Limitations & Future Work¶
- Still trails adversarial SOTA: RealUID + FT still lags behind SiD2A (1.50 / 1.39). While authors blame architecture and capacity, the possibility that "no adversarial means no ultimate SOTA" remains.
- Small Experimental Scale: Tested only on CIFAR-10 and CelebA 32/64. Effectiveness on ImageNet or text-to-image at scale is unverified.
- Sensitivity to ratio: The effective range for \(\beta/\alpha\) is extremely narrow (\([0.98, 1.02]\)). While robust across small datasets, new model families might still require grid search without an automated selection method.

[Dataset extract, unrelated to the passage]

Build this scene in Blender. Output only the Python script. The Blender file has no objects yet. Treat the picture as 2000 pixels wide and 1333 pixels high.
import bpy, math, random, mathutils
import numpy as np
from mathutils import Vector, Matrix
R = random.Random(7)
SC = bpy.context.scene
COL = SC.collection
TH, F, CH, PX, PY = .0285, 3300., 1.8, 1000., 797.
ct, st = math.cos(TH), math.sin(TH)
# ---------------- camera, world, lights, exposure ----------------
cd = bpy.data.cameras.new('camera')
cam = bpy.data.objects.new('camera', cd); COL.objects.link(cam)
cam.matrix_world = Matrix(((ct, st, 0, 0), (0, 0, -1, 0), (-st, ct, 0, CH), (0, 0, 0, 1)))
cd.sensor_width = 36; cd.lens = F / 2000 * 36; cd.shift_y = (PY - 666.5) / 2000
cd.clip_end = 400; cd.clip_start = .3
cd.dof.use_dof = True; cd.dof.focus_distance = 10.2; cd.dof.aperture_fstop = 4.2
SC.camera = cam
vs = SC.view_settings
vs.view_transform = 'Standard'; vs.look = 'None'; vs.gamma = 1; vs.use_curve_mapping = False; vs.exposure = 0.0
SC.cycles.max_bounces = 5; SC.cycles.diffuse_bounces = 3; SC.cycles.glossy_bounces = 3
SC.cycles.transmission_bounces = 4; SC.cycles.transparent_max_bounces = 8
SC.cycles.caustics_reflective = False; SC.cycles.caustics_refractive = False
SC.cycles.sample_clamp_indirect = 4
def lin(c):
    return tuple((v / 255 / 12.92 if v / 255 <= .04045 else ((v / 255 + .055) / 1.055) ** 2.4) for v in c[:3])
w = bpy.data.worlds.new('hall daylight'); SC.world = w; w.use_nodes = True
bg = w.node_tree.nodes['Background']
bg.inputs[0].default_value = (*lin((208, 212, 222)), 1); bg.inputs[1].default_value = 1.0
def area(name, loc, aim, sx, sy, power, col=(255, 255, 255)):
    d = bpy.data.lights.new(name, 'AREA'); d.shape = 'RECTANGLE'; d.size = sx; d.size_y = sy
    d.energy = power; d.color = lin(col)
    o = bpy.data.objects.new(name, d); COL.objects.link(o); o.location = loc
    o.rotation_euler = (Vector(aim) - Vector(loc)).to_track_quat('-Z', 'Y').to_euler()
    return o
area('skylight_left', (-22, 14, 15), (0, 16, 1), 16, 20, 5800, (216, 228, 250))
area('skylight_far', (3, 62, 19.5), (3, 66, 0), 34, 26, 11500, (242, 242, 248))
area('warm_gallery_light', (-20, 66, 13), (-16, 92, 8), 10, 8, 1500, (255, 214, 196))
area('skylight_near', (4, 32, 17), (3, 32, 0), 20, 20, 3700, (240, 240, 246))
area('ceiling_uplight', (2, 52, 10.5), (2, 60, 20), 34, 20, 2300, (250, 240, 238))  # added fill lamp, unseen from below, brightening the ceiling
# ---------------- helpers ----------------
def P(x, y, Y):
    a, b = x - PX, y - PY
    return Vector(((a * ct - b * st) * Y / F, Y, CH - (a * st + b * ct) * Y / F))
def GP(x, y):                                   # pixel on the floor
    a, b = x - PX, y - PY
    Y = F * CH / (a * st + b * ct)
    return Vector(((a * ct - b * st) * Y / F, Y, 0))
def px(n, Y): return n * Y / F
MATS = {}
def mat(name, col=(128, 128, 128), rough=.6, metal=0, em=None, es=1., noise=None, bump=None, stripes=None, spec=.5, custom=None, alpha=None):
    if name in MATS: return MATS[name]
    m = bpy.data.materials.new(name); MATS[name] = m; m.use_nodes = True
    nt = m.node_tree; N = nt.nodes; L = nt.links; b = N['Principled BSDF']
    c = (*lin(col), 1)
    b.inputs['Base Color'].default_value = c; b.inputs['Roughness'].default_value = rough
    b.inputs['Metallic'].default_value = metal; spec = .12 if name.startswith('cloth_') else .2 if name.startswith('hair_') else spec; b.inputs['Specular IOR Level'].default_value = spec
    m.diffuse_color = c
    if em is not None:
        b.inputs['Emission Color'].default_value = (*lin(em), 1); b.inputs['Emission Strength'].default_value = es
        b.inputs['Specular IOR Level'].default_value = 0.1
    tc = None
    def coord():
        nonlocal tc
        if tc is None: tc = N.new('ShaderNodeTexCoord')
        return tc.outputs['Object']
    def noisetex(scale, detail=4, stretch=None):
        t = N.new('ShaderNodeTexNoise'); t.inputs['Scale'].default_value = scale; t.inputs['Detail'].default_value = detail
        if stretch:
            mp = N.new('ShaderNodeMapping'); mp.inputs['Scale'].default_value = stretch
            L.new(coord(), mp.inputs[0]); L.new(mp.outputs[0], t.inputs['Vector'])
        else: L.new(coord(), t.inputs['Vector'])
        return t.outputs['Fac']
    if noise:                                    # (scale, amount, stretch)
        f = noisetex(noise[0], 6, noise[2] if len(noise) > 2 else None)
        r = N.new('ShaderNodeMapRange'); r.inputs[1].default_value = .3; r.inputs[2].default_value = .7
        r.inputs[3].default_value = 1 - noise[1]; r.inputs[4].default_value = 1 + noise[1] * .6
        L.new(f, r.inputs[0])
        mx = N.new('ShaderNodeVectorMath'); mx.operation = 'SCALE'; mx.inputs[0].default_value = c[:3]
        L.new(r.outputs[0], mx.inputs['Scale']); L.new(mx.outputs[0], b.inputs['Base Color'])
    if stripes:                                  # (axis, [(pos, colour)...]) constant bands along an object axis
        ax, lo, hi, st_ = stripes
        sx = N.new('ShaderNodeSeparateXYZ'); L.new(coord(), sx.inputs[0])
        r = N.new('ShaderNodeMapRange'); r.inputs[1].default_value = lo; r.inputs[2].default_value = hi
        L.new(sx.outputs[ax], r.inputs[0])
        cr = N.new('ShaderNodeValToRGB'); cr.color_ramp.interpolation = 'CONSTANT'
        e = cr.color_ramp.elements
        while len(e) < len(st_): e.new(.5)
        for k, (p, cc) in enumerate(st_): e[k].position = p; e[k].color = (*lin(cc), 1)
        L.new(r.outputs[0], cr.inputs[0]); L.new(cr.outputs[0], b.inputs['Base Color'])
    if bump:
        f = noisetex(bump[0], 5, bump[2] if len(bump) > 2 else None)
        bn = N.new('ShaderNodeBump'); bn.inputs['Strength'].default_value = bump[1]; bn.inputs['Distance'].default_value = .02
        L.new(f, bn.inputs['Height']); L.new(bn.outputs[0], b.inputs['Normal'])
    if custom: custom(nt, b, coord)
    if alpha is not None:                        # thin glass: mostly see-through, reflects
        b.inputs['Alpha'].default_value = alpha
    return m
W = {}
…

- Focus on Squared \(\ell_2\): Core conclusions revolve around squared distance and Gaussian paths; non-squared variants and general couplings are in the appendix and not fully validated experimentally.
Related Work & Insights¶
- vs FGM / SiD / IBMD: These were developed separately for specific models and are data-free. The paper proves all three are special cases of UID (e.g., SiD with \(\alpha_{SiD}=0.5\) is equivalent to UID with \(\alpha=\beta=1\)).
- vs SiD+GAN / FGM+GAN (e.g., SiDA/SiD2A): These rely on external discriminators and adversarial losses, requiring architectural changes and \(\lambda_{adv}\) tuning. RealUID modifies the UM loss itself without adding networks, using parameters with clear physical meanings.
- vs DMD: DMD minimizes the KL between real and generated distributions. This paper notes it as a special case of the UID framework when swapping to a specific KL loss.
Rating¶
- Novelty: ⭐⭐⭐⭐⭐ Unifying all matching distillation via linearization and deriving a GAN-free real data injection loss is highly novel.
- Experimental Thoroughness: ⭐⭐⭐⭐ Strong alignment between ablation and theory with GAN comparisons, but limited to small datasets.
- Writing Quality: ⭐⭐⭐⭐⭐ Clear theoretical progression and definitions; explains a complex unified framework simply.
- Value: ⭐⭐⭐⭐ Provides a clean unified framework and a practical GAN-free solution for one-step distillation. Theoretical contribution outweighs raw SOTA numbers.